[Begin]

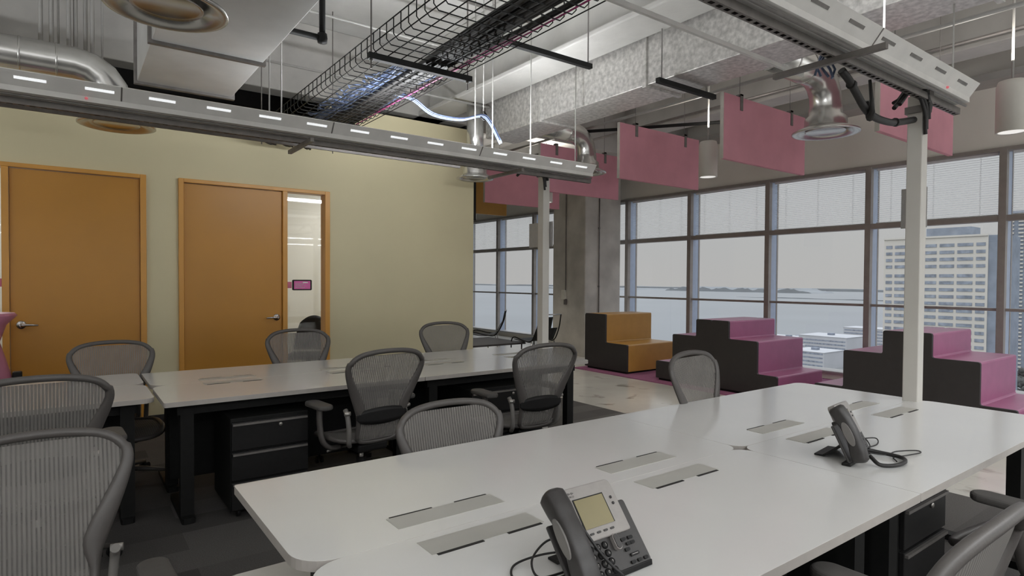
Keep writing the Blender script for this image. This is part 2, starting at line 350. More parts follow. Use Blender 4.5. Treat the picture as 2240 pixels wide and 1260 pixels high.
# concrete column
cc = MB().prism(rrect(7.72, 8.20, 8.66, 9.12, (.02, .02, .02, .02), 3), 2, 0, CZ)
struct('column', cc, M['concrete'])
t = thing('conduit', 'thin steel conduit with white outlet box on the left face of the concrete column', 'conduit', (7.72, 8.72, 1.12))
MB().cyl((-.015, 0, .08), (-.015, 0, 3.1), .011, 8).build('pipe', M['strut'], t)
MB().box((-.05, -.01, -.06), (0, .09, .12)).build('outlet_box', M['plate_white'], t, bevel=.005)
MB().box((-.04, -.03, -.16), (0, .03, -.05)).build('plug', M['strut'], t, bevel=.006)
t = thing('conduit', 'thin steel conduit running down the right face of the concrete column', 'conduit', (8.07, 8.2, 0))
MB().cyl((0, -.015, .02), (0, -.015, 3.9), .011, 8).build('pipe', M['strut'], t)
MB().box((-.02, -.02, 1.30), (.02, 0, 1.33)).box((-.02, -.02, 2.4), (.02, 0, 2.43)).build('clip', M['strut'], t)
# panelled column behind yellow wall corner
struct('bulkhead', MB().box((4.32, 6.95, 2.24), (4.50, 7.25, CZ)), M['black_metal'])

# ================================================================== OVERHEAD STRUCTURE
def ibeam(name, lab, x, z0, z1, fw, y0, y1, m):
    b = MB(); b.box((x-fw/2, y0, z0), (x+fw/2, y1, z0+.05)); b.box((x-.04, y0, z0+.05), (x+.04, y1, z1)); b.box((x-fw/2, y0, z1-.03), (x+fw/2, y1, z1))
    return struct(name, b, m, bevel=.012)
ibeam('ceiling_beam', '', 3.79, 3.5, CZ, .40, -6, 16, M['beam'])
ibeam('ceiling_beam', '', -1.3, 3.62, CZ, .40, -6, 16, M['deck'])
ibeam('ceiling_beam', '', 7.4, 3.75, CZ, .36, -6, 16, M['beam'])
struct('ceiling_beam', MB().box((-6, 6.9, 3.5), (9, 7.15, CZ)), M['deck'], bevel=.01)
struct('ceiling_beam', MB().box((-6, -.6, 3.7), (9, -.3, CZ)), M['deck'], bevel=.01)

def rect_duct(name, lab, x0, x1, z0, z1, y0, y1, seams, m, ends=True):
    t = thing(name, lab, 'duct', ((x0+x1)/2, (y0+y1)/2, z0)); cx, cy = (x0+x1)/2, (y0+y1)/2
    MB().box((x0-cx, y0-cy, 0), (x1-cx, y1-cy, z1-z0)).build('duct_body', m, t, bevel=.006)
    for s in seams:
        MB().box((x0-cx-.02, s-cy-.02, -.02), (x1-cx+.02, s-cy+.02, z1-z0+.02)).build('flange', M['strut'] if m is not M['galv'] else M['galv'], t, bevel=.004)
    return t
rect_duct('supply_duct', 'long mottled galvanised rectangular duct running to the window side, left of the pink panels', 4.05, 4.50, 3.12, 3.60, -4, 6.05, (3.56, 1.2, 5.0), M['galv'])
rect_duct('plain_duct', 'wide smooth sheet-metal duct over the upper left, ending in a bolted flange', .42, 1.07, 2.88, 3.34, .2, 5.30, (4.32, 5.28, 2.2), M['duct_smooth'])
t = thing('duct_hanger', 'black strut hanger crossing under the mottled duct, left of the pendant lamps', 'hanger', (4.25, 3.3, 3.05))
MB().box((-.35, -.02, 0), (.42, .02, .04)).build('cross_bar', M['black_metal'], t)
for sx in (-.30, .30): MB().cyl((sx, 0, .04), (sx, 0, CZ-3.05), .006, 8).build('threaded_rod', M['strut'], t)

def pipe_obj(name, pts, rad, m, lab, cat='pipe', n=12, fit=None, parent=None):
    t = thing(name, lab, cat, pts[0]); o = Vector(pts[0])
    MB().tube([Vector(p)-o for p in pts], rad, n).build('pipe_run', m, t)
    if fit:
        for p in fit: q = Vector(p)-o; MB().lathe([(0, -rad*1.8), (rad*1.5, -rad*1.5), (rad*1.7, 0), (rad*1.5, rad*1.5), (0, rad*1.8)], q, 12).build('fitting', m, t)
    return t
pipe_obj('sprinkler_pipe', [(-2, 4.15, 3.08), (1.40, 4.15, 3.08)], .021, M['black_metal'], 'black sprinkler pipe reaching an elbow above the left desks', fit=[(1.42, 4.15, 3.08)])
pipe_obj('sprinkler_drop', [(1.42, 4.15, 3.10), (1.42, 4.15, CZ)], .021, M['black_metal'], 'vertical black pipe rising from the elbow to the ceiling')
pipe_obj('sprinkler_pipe', [(.6, 5.3, 3.75), (2.2, 5.3, 3.75), (3.4, 5.3, 3.75)], .012, M['rod'], 'thin pale conduit crossing behind the cable tray')
pipe_obj('sprinkler_pipe', [(1.3, 5.9, 3.45), (4.0, 5.9, 3.45)], .012, M['rod'], 'thin pale conduit low behind the cable tray, above the yellow wall')
pipe_obj('sprinkler_pipe', [(1.0, 4.6, 3.9), (3.6, 4.6, 3.9)], .016, M['strut'], 'thin dark conduit high above the cable tray')
pipe_obj('sprinkler_pipe', [(4.6, 6.5, 3.30), (6.2, 4.3, 3.30), (6.2, 4.28, 3.30)], .02, M['black_metal'], 'black slanting brace behind the pink panels')
pipe_obj('sprinkler_pipe', [(5.5, 1.2, 3.42), (5.5, 9.6, 3.42)], .018, M['rod'], 'pale pipe running above the row of pink panels')
pipe_obj('sprinkler_pipe', [(6.6, -1, 3.62), (6.6, 10, 3.62)], .016, M['strut'], 'grey pipe under the deck near the windows')
t = thing('strut_bar', 'dark strut bar crossing below the beam, right of the cable tray', 'strut', (2.75, 3.30, 3.0))
MB().box((-.50, -.018, 0), (.40, .018, .035)).build('cross_bar', M['black_metal'], t)
for sx in (-.47, .37): MB().cyl((sx, 0, .03), (sx, 0, CZ-3.0), .005, 8).build('threaded_rod', M['strut'], t)

# vertical painted conduits behind the round duct
for i in range(8):
    x = -.17+i*.058+(.012 if i % 2 else 0)
    c_ = MB().cyl((0, 0, 0), (0, 0, CZ-3.30), .016 if i not in (2, 7) else .008, 10).build('riser_conduit', M['rod'], None)
    c_.location = (x, 6.28+.03*(i % 3), 3.30)
    pos = ['leftmost', 'second from the left', 'third from the left', 'fourth from the left', 'fifth from the left', 'sixth from the left', 'seventh from the left', 'rightmost'][i]
    tag(c_, pos+' of the pale vertical conduits rising behind the round duct', 'conduit', 'pale riser conduits behind the round duct')

# round ducts and ring diffusers
def ring_diffuser(x, y, z, lab, R=.275, inner='white_wall'):
    t = thing('round_diffuser', lab, 'air diffuser', (x, y, z), group='round ring air diffusers')
    MB().lathe([(R, 0), (R, .012), (R*.86, .03), (R*.66, .055), (R*.62, .055), (R*.62, .045), (R*.80, .012), (R*.93, -.004)], n=40, closed=True).build('outer_ring', M['spiral'], t)
    MB().lathe([(0, .020), (R*.52, .020), (R*.58, .012), (R*.60, .018), (R*.56, .03), (0, .036)], n=40).build('centre_plate', M['chrome'], t)
    MB().lathe([(R*.64, .05), (R*.62, .13), (R*.50, .16), (R*.50, .22)], n=32).build('collar', M['spiral'], t)
    for k in range(3):
        a = k*2*PI/3; MB().cyl((R*.3*math.cos(a), R*.3*math.sin(a), .03), (R*.5*math.cos(a), R*.5*math.sin(a), .14), .004, 6).build('spoke', M['chrome'], t)
    return t
ring_diffuser(5.42, 2.68, 2.74, 'round diffuser on a shiny elbow duct between the two right pink panels')
ring_diffuser(5.28, 5.60, 2.78, 'round diffuser behind the end of the lit rail, left of the second pink panel', .25)
ring_diffuser(.33, 5.90, 2.66, 'round diffuser reflecting the orange door, just below the lit rail at left')
ring_diffuser(.40, 3.42, 2.74, 'largest round diffuser, cut by the top left edge of the photo')
ring_diffuser(3.9, 6.05, 2.62, 'small round diffuser beside the post of the back desks', .22)
def round_duct(pts, rad, lab, ribs=True, name='round_duct'):
    t = thing(name, lab, 'duct', pts[0]); o = Vector(pts[0]); P = [Vector(p)-o for p in pts]
    MB().tube(P, rad, 24, cap=True).build('duct_body', M['spiral'], t)
    if ribs:
        L = 0
        for a, b in zip(P[:-1], P[1:]):
            d = (b-a).length
            if d > .5:
                n = int(d/.22)
                for k in range(1, n+1):
                    q = a+(b-a)*(k/(n+.5)); dd = (b-a).normalized()
                    MB().tube([q-dd*.006, q+dd*.006], rad+.006, 24).build('seam_ring', M['spiral'], t)
        for q in P[1:-1]:
            pass
    return t
def elbow(xs, y, z, zb, rad, R, sgn=1):
    """horizontal run then an elbow down: centreline points"""
    out = list(xs); x0 = xs[-1][0]
    for k in range(1, 5): a = k/4*PI/2; out.append((x0+sgn*R*math.sin(a), y, z-R*(1-math.cos(a))))
    out.append((x0+sgn*R, y, zb)); return out
round_duct(elbow([(-3.2, 5.9, 3.11), (.05, 5.9, 3.11)], 5.9, 3.11, 2.86, .12, .26), .125, 'large shiny round duct with elbow above the left end of the lit rail')
round_duct(elbow([(4.50, 2.68, 3.24), (5.16, 2.68, 3.24)], 2.68, 3.24, 2.94, .1, .26), .13, 'round branch duct bending down to the right-hand diffuser', ribs=True)
round_duct(elbow([(4.50, 5.60, 3.26), (5.04, 5.60, 3.26)], 5.6, 3.26, 2.96, .1, .24), .12, 'round branch duct bending down beside the second pink panel')
round_duct([(3.9, 6.05, 2.80), (3.9, 6.05, 3.5), (3.9, 6.05, 3.5)], .10, 'short vertical round duct above the small diffuser by the back post', False)

# wire cable tray (runs along y)
def wire_tray(x0, x1, z, y0, y1, h=.13, sp=.1):
    t = thing('cable_tray', 'black wire basket cable tray hung over the back desks, running to the yellow wall', 'cable tray', ((x0+x1)/2, (y0+y1)/2, z))
    cx, cy = (x0+x1)/2, (y0+y1)/2; hw = (x1-x0)/2; hl = (y1-y0)/2; b = MB(); rr = .0038
    for k in range(8): xx = -hw+2*hw*k/7; b.tube([(xx, -hl, 0), (xx, hl, 0)], rr, 5)
    for s in (-1, 1):
        for zz in (.065, h): b.tube([(s*hw, -hl, zz), (s*hw, hl, zz)], rr*1.1, 5)
    y = -hl
    while y <= hl: b.tube([(-hw, y, h), (-hw, y, .03), (-hw+.03, y, 0), (hw-.03, y, 0), (hw, y, .03), (hw, y, h)], rr, 5); y += sp
    b.build('wire_basket', M['black_metal'], t)
    return t
wire_tray(1.60, 2.27, 2.885, 1.2, 6.55)
for k, (y, lab) in enumerate(((6.42, 'black strut under the wall end of the cable tray, below the lit rail'), (3.69, 'black strut carrying the cable tray between its hanger rods'), (1.6, 'black strut under the near end of the cable tray'))):
    t = thing('tray_hanger', lab, 'hanger', (1.93, y, 2.84), group='struts carrying the cable tray')
    MB().box((-.37, -.02, 0), (.41, .02, .04)).build('cross_bar', M['black_metal'], t)
    for sx in (-.35, .38):
        MB().cyl((sx, 0, -.06), (sx, 0, CZ-2.84), .0055, 8).build('threaded_rod', M['strut'], t)
        MB().cyl((sx, 0, -.012), (sx, 0, 0), .011, 6).build('nut', M['strut'], t)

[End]

> _YOUR INSTRUCTIONS_: Print the data above verbatim from the first line through the line holding "-.3, CZ)), M['deck'], bevel=.01)", leaving every picture out.

> _EXERCISE SOLUTION_:
Keep writing the Blender script for this image. This is part 2, starting at line 350. More parts follow. Use Blender 4.5. Treat the picture as 2240 pixels wide and 1260 pixels high.
# concrete column
cc = MB().prism(rrect(7.72, 8.20, 8.66, 9.12, (.02, .02, .02, .02), 3), 2, 0, CZ)
struct('column', cc, M['concrete'])
t = thing('conduit', 'thin steel conduit with white outlet box on the left face of the concrete column', 'conduit', (7.72, 8.72, 1.12))
MB().cyl((-.015, 0, .08), (-.015, 0, 3.1), .011, 8).build('pipe', M['strut'], t)
MB().box((-.05, -.01, -.06), (0, .09, .12)).build('outlet_box', M['plate_white'], t, bevel=.005)
MB().box((-.04, -.03, -.16), (0, .03, -.05)).build('plug', M['strut'], t, bevel=.006)
t = thing('conduit', 'thin steel conduit running down the right face of the concrete column', 'conduit', (8.07, 8.2, 0))
MB().cyl((0, -.015, .02), (0, -.015, 3.9), .011, 8).build('pipe', M['strut'], t)
MB().box((-.02, -.02, 1.30), (.02, 0, 1.33)).box((-.02, -.02, 2.4), (.02, 0, 2.43)).build('clip', M['strut'], t)
# panelled column behind yellow wall corner
struct('bulkhead', MB().box((4.32, 6.95, 2.24), (4.50, 7.25, CZ)), M['black_metal'])

# ================================================================== OVERHEAD STRUCTURE
def ibeam(name, lab, x, z0, z1, fw, y0, y1, m):
    b = MB(); b.box((x-fw/2, y0, z0), (x+fw/2, y1, z0+.05)); b.box((x-.04, y0, z0+.05), (x+.04, y1, z1)); b.box((x-fw/2, y0, z1-.03), (x+fw/2, y1, z1))
    return struct(name, b, m, bevel=.012)
ibeam('ceiling_beam', '', 3.79, 3.5, CZ, .40, -6, 16, M['beam'])
ibeam('ceiling_beam', '', -1.3, 3.62, CZ, .40, -6, 16, M['deck'])
ibeam('ceiling_beam', '', 7.4, 3.75, CZ, .36, -6, 16, M['beam'])
struct('ceiling_beam', MB().box((-6, 6.9, 3.5), (9, 7.15, CZ)), M['deck'], bevel=.01)
struct('ceiling_beam', MB().box((-6, -.6, 3.7), (9, -.3, CZ)), M['deck'], bevel=.01)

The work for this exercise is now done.